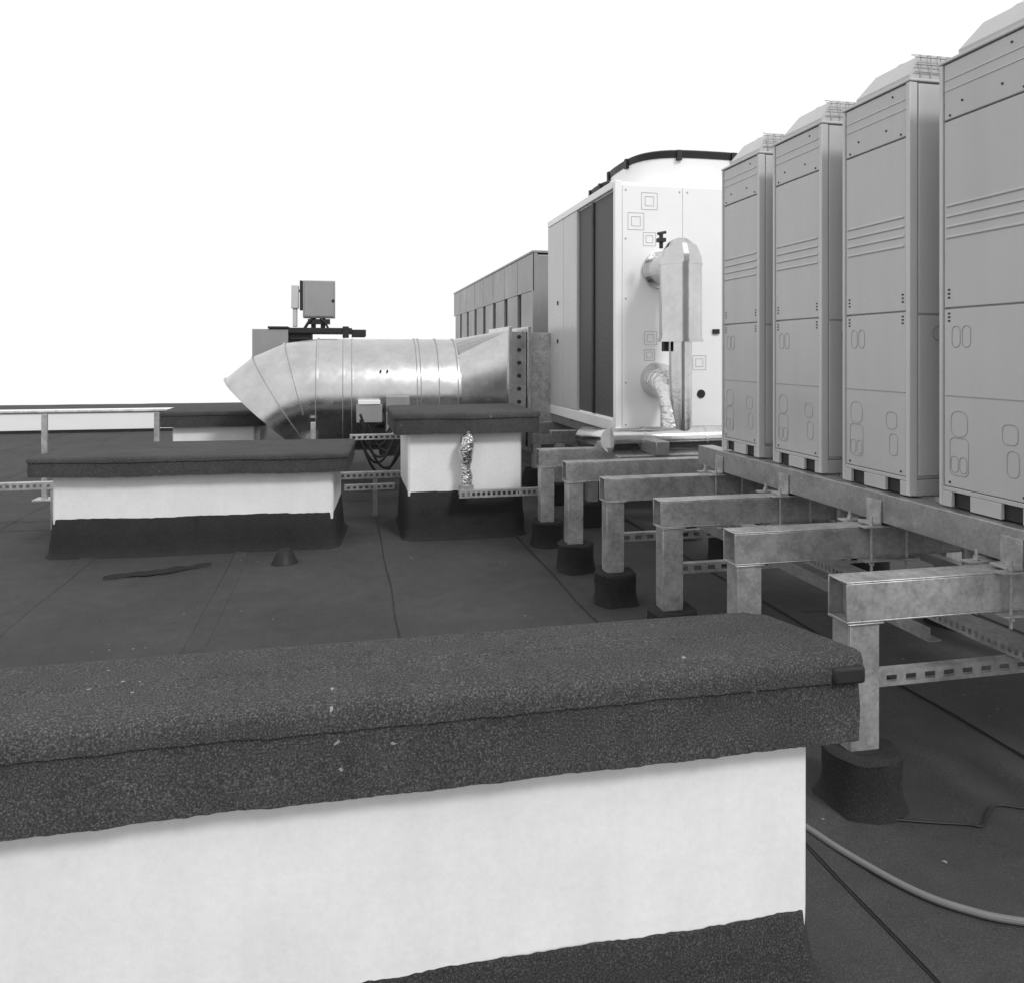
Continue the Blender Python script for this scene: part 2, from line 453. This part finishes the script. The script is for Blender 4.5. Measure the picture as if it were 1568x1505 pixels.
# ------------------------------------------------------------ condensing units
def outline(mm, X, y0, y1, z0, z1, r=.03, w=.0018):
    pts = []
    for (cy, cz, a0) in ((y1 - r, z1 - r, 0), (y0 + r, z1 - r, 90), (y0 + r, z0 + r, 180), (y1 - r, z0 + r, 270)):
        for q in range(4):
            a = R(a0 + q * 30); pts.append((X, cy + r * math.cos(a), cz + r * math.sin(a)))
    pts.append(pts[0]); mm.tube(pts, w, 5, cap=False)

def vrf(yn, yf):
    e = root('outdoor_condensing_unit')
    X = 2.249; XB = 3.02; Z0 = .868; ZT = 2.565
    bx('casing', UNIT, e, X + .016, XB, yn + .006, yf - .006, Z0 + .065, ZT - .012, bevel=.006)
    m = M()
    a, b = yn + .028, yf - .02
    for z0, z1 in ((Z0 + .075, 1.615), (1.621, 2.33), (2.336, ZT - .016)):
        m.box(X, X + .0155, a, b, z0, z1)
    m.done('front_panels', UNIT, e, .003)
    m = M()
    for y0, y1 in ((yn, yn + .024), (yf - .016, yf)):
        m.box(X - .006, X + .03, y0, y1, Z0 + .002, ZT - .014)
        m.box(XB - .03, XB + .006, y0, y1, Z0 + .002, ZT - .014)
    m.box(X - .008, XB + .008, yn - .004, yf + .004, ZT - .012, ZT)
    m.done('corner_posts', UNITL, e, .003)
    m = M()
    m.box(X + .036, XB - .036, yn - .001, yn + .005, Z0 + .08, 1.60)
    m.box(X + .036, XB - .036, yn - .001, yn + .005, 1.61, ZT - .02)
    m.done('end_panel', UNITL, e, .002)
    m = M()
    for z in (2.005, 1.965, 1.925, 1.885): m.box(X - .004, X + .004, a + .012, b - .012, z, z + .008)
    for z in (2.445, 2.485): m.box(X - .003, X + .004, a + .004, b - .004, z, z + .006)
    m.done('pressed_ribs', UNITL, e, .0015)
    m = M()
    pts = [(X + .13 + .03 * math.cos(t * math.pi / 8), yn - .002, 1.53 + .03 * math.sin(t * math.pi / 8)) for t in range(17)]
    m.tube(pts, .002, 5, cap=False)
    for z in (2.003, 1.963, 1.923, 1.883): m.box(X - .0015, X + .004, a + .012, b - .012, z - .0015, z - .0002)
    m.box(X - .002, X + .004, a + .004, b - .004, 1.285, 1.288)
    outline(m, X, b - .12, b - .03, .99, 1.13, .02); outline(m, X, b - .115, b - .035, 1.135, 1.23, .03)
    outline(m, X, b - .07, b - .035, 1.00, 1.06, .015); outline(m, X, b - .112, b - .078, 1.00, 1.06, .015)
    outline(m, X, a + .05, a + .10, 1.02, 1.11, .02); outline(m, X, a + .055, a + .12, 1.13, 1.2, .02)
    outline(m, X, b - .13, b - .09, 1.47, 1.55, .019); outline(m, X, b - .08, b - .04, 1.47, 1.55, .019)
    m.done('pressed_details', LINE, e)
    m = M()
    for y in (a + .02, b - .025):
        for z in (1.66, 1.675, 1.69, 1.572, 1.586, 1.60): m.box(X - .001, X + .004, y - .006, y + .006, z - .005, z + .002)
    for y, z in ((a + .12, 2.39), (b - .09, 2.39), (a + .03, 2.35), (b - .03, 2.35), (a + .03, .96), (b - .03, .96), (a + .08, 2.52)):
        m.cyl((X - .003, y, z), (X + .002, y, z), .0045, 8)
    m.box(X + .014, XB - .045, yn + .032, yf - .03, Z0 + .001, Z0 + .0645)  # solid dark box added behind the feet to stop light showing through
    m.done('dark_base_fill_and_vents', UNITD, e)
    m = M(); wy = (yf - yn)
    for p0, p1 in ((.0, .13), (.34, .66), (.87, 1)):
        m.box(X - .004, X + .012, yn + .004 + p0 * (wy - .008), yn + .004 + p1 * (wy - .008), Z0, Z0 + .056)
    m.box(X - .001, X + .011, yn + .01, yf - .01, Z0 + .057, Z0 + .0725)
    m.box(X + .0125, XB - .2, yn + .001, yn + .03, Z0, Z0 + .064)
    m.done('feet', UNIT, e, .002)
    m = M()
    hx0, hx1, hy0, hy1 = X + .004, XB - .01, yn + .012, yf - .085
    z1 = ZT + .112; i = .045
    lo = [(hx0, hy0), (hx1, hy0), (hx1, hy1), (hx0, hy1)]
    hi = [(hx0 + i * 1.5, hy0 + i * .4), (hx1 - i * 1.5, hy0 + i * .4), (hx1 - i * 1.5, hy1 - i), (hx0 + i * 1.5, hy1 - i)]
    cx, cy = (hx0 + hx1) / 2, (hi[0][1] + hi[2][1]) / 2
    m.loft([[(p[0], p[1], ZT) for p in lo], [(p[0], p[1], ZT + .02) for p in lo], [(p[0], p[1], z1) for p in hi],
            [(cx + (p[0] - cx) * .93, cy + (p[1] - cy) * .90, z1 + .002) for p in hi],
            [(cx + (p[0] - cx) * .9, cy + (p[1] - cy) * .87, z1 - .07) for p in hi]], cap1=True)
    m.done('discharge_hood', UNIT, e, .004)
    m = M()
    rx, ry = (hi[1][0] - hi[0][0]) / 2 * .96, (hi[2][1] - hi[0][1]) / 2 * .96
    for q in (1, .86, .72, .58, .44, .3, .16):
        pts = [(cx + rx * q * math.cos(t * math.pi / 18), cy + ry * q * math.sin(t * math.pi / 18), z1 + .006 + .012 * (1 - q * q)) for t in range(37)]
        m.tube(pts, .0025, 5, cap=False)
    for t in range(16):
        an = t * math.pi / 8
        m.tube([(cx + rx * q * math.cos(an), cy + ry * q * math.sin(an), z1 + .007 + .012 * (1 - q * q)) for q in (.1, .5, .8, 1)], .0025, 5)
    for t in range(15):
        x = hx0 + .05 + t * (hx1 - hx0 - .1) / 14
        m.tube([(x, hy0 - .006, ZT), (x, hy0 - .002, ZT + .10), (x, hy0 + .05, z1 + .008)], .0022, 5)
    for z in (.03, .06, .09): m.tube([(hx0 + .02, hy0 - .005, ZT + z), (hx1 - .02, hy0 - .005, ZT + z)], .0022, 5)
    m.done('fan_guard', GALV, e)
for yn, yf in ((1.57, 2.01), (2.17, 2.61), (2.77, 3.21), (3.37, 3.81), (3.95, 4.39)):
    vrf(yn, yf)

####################

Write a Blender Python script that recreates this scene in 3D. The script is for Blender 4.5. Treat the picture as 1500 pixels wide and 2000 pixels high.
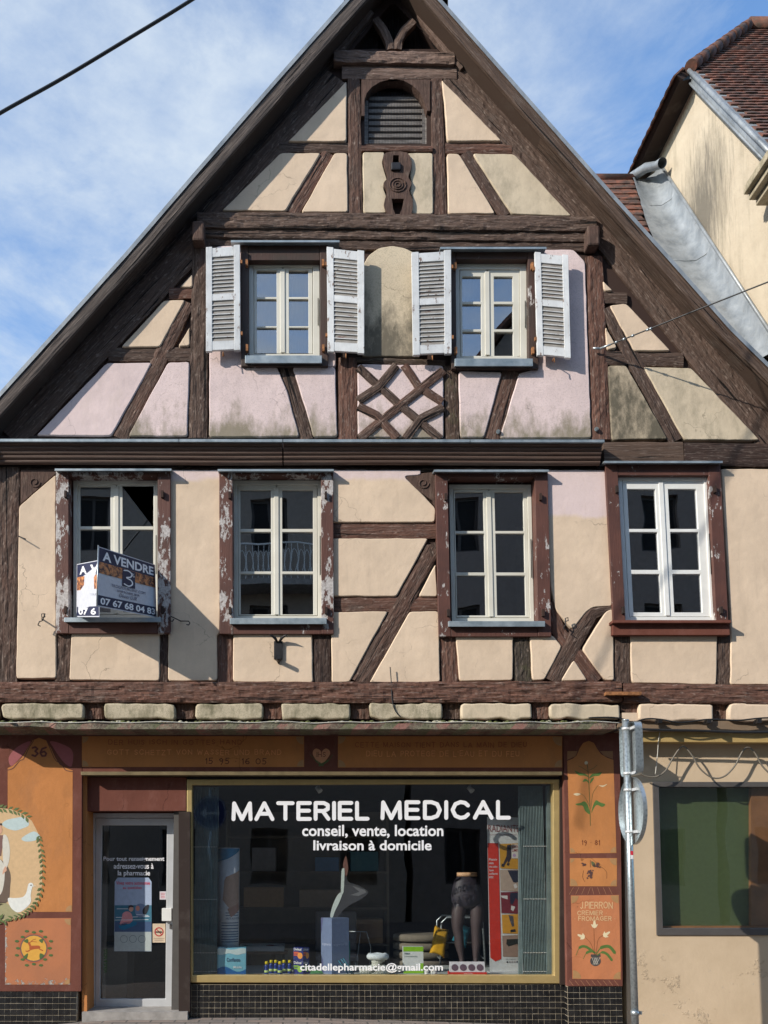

####################

## REQUEST
Nothing beyond the lines starting at the line containing "Continue the Blender" and ending at the line containing "pts.append(pts[0]); mm.tube(pts, w, 5, cap=False)" is to be reproduced; reproduce those lines exactly, both ends included.

## EXERCISE RESULT
Continue the Blender Python script for this scene: part 2, from line 453. This part finishes the script. The script is for Blender 4.5. Measure the picture as if it were 1568x1505 pixels.
# ------------------------------------------------------------ condensing units
def outline(mm, X, y0, y1, z0, z1, r=.03, w=.0018):
    pts = []
    for (cy, cz, a0) in ((y1 - r, z1 - r, 0), (y0 + r, z1 - r, 90), (y0 + r, z0 + r, 180), (y1 - r, z0 + r, 270)):
        for q in range(4):
            a = R(a0 + q * 30); pts.append((X, cy + r * math.cos(a), cz + r * math.sin(a)))
    pts.append(pts[0]); mm.tube(pts, w, 5, cap=False)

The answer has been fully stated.